Your instructions:
Only the lines from the first one through the line with "import numpy as np" should be printed, exactly as they appear.
## START Supplied material
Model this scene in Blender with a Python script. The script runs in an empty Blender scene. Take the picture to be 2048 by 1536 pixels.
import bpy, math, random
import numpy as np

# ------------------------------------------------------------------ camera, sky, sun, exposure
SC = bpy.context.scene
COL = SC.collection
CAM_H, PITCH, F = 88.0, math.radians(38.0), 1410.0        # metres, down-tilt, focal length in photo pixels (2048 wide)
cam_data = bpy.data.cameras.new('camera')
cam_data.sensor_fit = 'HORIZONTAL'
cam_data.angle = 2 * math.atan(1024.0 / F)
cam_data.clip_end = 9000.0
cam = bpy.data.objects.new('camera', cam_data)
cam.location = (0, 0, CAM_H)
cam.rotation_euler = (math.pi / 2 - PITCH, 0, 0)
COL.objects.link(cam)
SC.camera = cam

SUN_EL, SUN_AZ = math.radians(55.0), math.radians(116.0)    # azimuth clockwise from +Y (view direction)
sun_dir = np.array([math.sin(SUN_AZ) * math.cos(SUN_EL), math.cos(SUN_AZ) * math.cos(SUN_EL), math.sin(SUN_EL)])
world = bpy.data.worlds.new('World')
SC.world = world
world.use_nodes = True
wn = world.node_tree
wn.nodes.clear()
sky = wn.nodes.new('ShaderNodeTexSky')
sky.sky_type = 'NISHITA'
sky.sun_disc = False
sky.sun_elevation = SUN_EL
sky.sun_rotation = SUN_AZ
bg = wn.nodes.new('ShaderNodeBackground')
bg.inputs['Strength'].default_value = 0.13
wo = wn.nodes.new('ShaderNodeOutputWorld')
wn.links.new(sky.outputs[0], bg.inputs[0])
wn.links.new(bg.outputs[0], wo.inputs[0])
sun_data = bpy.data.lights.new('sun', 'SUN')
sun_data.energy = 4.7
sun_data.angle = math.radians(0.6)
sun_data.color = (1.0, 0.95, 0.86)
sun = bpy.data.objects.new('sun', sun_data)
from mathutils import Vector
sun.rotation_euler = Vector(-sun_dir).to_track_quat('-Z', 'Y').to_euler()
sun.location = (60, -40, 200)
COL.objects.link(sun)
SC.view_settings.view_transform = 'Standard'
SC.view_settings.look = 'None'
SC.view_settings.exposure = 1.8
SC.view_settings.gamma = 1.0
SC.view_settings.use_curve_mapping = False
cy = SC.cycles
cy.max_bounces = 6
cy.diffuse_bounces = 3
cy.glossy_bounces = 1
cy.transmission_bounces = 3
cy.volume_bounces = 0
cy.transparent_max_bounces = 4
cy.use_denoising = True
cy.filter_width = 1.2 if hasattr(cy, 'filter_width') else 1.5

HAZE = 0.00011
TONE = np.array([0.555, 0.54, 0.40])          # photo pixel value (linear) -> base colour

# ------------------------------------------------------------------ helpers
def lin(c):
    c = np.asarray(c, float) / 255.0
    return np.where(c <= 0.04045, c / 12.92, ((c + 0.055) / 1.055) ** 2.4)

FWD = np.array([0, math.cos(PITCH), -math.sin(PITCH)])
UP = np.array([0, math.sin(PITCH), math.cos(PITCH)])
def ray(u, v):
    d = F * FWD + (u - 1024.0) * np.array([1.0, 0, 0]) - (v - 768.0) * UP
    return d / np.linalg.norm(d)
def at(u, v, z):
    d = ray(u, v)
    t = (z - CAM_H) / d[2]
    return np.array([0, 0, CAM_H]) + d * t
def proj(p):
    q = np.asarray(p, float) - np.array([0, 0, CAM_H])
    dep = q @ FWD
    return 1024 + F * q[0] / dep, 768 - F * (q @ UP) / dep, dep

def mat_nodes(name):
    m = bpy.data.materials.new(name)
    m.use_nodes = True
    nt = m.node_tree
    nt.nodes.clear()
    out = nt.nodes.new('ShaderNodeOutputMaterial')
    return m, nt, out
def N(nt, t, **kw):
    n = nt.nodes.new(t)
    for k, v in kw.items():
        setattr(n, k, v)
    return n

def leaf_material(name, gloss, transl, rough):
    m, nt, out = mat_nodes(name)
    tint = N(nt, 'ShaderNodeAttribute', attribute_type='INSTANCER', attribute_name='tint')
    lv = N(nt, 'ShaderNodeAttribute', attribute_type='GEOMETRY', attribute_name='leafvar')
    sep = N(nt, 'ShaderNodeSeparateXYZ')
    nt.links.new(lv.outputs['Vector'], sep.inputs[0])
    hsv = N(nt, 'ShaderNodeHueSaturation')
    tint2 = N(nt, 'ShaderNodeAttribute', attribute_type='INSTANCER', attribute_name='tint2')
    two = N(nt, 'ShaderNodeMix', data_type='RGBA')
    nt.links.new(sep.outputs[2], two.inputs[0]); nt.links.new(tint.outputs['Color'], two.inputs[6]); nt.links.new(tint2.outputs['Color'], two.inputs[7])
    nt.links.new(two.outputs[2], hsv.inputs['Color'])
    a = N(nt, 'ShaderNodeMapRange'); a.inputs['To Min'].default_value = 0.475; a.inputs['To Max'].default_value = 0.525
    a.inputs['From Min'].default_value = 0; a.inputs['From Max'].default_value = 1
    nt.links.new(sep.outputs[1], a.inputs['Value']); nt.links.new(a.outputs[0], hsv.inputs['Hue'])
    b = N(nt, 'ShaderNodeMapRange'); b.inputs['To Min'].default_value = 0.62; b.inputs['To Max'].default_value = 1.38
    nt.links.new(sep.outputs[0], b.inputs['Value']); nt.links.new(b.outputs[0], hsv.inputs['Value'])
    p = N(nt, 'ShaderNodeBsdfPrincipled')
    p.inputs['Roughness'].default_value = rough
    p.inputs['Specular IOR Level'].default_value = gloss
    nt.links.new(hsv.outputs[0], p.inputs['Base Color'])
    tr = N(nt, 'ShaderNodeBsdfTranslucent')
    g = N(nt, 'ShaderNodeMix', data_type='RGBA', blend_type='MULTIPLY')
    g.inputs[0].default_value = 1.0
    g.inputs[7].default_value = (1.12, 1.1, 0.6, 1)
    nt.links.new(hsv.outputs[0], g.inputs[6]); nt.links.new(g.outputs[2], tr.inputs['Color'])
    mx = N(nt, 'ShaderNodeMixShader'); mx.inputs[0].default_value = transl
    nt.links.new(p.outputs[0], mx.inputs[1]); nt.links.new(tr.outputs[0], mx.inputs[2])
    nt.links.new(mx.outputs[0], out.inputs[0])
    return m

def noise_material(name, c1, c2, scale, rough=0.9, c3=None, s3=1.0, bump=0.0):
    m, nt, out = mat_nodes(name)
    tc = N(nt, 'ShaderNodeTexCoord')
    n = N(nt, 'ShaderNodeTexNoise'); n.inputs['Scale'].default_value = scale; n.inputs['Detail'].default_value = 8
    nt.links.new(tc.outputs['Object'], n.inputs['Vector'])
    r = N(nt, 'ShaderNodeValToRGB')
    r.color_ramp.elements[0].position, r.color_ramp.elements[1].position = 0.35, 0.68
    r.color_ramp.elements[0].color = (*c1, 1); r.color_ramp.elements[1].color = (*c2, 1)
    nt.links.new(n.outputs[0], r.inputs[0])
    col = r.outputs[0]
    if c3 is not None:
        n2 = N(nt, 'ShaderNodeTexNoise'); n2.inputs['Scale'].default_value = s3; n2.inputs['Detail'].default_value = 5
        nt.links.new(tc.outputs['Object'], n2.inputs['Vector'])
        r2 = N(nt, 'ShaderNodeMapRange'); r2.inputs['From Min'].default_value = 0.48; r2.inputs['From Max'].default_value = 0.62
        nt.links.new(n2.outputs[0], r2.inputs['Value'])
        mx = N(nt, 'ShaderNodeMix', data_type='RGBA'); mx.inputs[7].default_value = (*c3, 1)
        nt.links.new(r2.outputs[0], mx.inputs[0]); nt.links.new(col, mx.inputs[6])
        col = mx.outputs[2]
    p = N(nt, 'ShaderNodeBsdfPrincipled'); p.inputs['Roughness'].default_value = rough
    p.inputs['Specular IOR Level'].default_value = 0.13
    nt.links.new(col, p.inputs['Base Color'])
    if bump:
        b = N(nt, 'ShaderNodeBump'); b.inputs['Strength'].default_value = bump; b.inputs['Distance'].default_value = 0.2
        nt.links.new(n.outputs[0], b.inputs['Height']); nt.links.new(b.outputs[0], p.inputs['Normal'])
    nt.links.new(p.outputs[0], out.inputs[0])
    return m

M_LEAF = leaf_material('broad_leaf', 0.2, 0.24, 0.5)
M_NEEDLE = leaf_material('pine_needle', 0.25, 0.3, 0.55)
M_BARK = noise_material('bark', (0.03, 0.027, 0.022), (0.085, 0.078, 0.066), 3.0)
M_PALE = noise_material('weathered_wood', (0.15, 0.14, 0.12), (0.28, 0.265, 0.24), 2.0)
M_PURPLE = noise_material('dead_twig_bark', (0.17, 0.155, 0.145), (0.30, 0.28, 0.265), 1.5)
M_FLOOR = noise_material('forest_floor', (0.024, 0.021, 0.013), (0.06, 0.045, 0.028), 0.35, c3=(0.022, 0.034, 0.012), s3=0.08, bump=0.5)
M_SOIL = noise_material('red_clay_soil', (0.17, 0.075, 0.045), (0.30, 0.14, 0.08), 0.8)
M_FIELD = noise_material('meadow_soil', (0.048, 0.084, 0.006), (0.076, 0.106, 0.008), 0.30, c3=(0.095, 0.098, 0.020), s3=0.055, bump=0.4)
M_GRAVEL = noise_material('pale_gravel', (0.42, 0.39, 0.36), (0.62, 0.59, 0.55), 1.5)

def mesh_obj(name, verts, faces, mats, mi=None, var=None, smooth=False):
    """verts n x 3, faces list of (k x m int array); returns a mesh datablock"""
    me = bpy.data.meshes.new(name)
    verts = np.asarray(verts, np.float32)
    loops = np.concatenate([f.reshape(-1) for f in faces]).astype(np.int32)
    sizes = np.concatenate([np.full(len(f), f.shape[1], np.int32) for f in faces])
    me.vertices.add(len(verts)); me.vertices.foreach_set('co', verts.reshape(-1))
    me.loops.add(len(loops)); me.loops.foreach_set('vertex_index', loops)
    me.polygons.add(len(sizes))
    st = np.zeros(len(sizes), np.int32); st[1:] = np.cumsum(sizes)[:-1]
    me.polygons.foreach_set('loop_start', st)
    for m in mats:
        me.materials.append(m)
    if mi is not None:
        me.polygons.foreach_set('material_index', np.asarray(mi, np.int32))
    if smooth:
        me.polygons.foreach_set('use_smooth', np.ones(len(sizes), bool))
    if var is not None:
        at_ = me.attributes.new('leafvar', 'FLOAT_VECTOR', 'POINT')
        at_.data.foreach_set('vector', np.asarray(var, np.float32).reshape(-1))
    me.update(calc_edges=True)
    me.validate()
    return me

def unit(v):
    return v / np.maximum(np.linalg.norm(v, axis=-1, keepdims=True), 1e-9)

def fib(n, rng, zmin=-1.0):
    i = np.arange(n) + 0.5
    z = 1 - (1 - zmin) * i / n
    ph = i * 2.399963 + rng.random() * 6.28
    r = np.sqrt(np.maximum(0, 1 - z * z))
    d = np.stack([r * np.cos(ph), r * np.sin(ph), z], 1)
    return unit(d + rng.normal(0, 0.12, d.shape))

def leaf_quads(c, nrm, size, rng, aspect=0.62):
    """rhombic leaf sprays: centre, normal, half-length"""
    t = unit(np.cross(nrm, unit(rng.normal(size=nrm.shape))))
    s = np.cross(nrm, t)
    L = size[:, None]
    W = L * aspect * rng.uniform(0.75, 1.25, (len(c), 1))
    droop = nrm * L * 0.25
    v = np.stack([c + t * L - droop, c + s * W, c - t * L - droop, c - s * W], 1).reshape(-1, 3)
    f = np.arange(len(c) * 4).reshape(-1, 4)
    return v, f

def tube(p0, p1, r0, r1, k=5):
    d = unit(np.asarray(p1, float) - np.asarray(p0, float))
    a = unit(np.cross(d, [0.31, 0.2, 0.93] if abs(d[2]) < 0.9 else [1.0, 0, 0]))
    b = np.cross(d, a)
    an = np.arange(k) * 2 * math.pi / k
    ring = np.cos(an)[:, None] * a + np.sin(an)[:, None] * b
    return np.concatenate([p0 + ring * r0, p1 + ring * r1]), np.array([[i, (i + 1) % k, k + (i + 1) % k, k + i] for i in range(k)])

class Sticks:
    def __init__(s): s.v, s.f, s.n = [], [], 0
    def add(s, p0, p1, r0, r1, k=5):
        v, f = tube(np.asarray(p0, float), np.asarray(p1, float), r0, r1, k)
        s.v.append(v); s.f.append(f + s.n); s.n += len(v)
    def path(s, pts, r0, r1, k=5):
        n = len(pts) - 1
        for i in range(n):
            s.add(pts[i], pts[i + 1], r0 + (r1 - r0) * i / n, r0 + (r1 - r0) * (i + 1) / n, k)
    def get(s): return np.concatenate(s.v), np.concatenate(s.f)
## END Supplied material
Complete answer:
Model this scene in Blender with a Python script. The script runs in an empty Blender scene. Take the picture to be 2048 by 1536 pixels.
import bpy, math, random
import numpy as np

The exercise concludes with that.